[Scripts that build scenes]
------------------------------------------------

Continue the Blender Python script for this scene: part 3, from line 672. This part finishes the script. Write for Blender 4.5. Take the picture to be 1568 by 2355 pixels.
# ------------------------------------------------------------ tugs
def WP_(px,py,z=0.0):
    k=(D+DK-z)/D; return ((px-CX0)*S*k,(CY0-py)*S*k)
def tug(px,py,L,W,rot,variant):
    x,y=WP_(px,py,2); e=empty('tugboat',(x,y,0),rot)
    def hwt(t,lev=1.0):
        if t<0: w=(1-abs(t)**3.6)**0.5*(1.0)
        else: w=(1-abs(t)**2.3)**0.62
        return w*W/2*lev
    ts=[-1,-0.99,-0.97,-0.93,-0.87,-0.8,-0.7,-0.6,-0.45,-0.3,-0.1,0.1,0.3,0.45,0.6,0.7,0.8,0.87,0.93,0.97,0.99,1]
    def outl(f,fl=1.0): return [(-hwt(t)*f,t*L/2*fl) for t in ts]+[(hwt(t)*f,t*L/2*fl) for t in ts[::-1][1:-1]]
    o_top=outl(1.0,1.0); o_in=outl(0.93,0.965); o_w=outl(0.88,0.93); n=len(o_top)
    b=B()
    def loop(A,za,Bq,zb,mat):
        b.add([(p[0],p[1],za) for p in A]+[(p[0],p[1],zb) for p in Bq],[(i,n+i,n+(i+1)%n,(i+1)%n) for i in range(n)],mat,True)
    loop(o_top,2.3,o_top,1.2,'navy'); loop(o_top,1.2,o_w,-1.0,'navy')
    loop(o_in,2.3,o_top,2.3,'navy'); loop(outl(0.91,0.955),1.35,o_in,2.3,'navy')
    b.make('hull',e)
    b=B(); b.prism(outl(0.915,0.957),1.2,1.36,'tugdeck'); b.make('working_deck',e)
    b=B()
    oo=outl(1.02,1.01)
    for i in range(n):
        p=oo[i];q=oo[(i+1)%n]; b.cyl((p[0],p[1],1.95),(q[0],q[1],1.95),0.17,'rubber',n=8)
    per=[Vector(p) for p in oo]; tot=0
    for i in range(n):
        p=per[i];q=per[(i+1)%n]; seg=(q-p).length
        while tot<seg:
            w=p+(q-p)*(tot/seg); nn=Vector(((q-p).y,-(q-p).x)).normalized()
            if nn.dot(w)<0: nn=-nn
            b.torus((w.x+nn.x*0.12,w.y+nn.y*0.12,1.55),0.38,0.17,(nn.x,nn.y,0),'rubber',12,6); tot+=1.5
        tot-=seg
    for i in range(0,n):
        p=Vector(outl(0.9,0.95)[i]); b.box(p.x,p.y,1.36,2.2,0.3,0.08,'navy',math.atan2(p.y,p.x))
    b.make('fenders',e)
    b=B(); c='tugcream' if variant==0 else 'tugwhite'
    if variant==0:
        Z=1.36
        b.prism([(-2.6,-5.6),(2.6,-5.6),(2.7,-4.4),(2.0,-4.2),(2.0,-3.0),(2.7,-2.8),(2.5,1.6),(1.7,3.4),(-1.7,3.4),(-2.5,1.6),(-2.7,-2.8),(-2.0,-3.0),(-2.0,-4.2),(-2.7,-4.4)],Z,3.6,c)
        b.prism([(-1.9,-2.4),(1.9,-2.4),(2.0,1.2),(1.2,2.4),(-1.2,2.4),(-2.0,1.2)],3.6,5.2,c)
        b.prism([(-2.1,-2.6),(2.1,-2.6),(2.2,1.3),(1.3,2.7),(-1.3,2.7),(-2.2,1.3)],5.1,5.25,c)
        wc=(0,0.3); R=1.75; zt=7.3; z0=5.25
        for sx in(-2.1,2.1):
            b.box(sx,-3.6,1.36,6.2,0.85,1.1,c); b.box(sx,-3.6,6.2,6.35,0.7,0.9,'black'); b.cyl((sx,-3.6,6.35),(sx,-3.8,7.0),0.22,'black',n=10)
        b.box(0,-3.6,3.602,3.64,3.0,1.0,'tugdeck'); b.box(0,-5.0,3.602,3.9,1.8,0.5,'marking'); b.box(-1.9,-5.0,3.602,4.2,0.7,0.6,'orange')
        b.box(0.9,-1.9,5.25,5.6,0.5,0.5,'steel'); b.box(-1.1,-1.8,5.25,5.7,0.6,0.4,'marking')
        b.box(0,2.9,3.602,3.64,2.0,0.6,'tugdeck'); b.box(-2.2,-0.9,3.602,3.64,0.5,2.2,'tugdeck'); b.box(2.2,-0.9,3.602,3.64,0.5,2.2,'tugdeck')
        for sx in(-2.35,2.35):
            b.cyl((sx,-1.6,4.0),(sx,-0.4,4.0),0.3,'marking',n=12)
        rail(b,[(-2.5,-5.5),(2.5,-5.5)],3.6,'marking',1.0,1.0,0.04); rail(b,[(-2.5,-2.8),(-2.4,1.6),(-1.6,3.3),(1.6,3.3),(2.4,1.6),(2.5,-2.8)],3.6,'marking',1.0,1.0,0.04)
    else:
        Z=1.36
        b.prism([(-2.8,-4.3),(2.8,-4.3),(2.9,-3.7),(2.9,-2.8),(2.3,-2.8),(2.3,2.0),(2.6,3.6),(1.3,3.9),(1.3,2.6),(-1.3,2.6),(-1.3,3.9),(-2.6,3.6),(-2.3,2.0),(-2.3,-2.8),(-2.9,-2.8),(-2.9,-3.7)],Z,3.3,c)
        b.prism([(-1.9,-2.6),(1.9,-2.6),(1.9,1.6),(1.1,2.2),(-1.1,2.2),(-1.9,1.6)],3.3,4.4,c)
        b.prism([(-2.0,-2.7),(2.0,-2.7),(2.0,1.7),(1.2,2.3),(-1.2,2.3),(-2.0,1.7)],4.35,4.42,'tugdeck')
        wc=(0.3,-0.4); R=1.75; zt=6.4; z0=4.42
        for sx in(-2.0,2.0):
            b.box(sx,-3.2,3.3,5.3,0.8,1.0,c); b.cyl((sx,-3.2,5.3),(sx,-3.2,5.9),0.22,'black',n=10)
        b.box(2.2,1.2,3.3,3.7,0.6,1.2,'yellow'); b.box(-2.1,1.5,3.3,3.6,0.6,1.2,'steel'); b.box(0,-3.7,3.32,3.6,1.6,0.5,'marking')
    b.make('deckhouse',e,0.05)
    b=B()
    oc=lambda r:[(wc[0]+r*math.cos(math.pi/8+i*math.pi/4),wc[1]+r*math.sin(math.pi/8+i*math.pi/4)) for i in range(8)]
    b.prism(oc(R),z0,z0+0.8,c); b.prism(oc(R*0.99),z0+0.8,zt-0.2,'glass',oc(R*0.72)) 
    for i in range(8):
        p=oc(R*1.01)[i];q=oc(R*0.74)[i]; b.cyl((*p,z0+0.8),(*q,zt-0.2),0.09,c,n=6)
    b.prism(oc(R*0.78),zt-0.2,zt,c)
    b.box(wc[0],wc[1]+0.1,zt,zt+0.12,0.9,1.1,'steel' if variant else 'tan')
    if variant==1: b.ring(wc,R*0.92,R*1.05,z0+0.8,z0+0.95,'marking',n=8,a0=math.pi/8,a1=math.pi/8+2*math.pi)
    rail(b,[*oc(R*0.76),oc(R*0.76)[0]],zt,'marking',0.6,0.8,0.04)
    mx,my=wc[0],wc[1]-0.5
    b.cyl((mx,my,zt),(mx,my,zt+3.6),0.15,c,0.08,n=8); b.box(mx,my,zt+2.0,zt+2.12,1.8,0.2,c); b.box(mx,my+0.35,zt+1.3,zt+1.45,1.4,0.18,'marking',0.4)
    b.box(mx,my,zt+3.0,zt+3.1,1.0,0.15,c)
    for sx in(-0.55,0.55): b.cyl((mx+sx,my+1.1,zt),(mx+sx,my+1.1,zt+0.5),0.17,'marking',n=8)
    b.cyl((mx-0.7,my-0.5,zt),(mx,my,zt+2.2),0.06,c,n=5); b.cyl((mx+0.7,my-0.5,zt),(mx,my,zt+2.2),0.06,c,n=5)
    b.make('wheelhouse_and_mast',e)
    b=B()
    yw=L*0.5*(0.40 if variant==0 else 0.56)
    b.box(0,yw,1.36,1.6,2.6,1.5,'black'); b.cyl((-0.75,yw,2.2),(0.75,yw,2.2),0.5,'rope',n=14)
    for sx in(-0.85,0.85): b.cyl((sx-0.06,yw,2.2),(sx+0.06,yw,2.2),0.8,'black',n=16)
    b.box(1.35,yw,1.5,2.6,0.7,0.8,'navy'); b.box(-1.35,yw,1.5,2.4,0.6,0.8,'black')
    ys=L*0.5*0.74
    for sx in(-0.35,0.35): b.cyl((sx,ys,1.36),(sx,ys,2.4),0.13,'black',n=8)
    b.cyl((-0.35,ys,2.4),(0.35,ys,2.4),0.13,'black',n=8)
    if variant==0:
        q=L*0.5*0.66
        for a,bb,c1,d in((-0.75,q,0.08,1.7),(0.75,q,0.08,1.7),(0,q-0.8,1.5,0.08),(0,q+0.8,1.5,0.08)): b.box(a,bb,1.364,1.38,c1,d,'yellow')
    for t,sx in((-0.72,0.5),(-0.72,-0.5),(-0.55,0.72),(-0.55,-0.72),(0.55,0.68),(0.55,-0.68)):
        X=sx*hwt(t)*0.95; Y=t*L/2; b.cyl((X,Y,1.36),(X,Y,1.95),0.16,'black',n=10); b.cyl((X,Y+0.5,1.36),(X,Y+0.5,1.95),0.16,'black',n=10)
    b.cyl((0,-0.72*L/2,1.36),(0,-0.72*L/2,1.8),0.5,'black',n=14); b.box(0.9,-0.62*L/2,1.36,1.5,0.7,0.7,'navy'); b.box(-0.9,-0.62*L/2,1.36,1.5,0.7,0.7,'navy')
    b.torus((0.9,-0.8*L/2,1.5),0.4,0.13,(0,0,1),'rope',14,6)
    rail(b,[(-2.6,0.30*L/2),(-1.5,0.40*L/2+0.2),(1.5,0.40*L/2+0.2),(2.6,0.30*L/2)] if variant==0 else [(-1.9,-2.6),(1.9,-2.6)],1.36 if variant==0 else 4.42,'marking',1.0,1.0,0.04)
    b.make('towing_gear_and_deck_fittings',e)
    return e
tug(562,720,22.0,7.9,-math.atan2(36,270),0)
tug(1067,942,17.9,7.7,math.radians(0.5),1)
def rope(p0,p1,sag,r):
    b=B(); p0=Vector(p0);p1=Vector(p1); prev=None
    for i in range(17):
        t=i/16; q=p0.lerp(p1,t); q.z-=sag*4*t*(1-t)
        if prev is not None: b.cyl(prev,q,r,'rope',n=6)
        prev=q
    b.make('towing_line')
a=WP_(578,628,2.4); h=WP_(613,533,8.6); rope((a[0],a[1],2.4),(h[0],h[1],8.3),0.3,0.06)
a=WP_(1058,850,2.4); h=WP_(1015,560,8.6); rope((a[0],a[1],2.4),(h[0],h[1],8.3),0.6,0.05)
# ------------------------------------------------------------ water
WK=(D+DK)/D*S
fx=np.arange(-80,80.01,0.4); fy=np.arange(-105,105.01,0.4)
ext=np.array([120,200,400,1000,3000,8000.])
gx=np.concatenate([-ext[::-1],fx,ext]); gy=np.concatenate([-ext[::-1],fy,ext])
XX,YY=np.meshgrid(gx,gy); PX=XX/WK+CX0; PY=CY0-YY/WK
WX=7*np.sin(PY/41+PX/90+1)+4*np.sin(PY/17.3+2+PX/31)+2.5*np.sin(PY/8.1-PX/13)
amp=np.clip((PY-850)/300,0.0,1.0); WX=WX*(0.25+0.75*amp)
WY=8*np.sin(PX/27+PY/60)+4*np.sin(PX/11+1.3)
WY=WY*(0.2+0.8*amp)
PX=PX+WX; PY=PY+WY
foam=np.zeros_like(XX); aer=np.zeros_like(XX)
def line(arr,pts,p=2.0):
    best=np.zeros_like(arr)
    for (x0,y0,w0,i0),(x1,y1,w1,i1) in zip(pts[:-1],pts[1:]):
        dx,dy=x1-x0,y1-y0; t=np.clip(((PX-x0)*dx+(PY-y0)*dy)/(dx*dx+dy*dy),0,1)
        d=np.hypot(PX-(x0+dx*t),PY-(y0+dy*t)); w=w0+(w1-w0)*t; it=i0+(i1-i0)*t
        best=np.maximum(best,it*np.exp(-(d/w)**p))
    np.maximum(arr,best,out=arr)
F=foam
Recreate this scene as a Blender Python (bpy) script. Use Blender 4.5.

------------------------------------------------

Task objective :: In the listing above, locate each line with "Python" and copy it.

Written solution ::
Continue the Blender Python script for this scene: part 3, from line 672. This part finishes the script. Write for Blender 4.5. Take the picture to be 1568 by 2355 pixels.
Recreate this scene as a Blender Python (bpy) script. Use Blender 4.5.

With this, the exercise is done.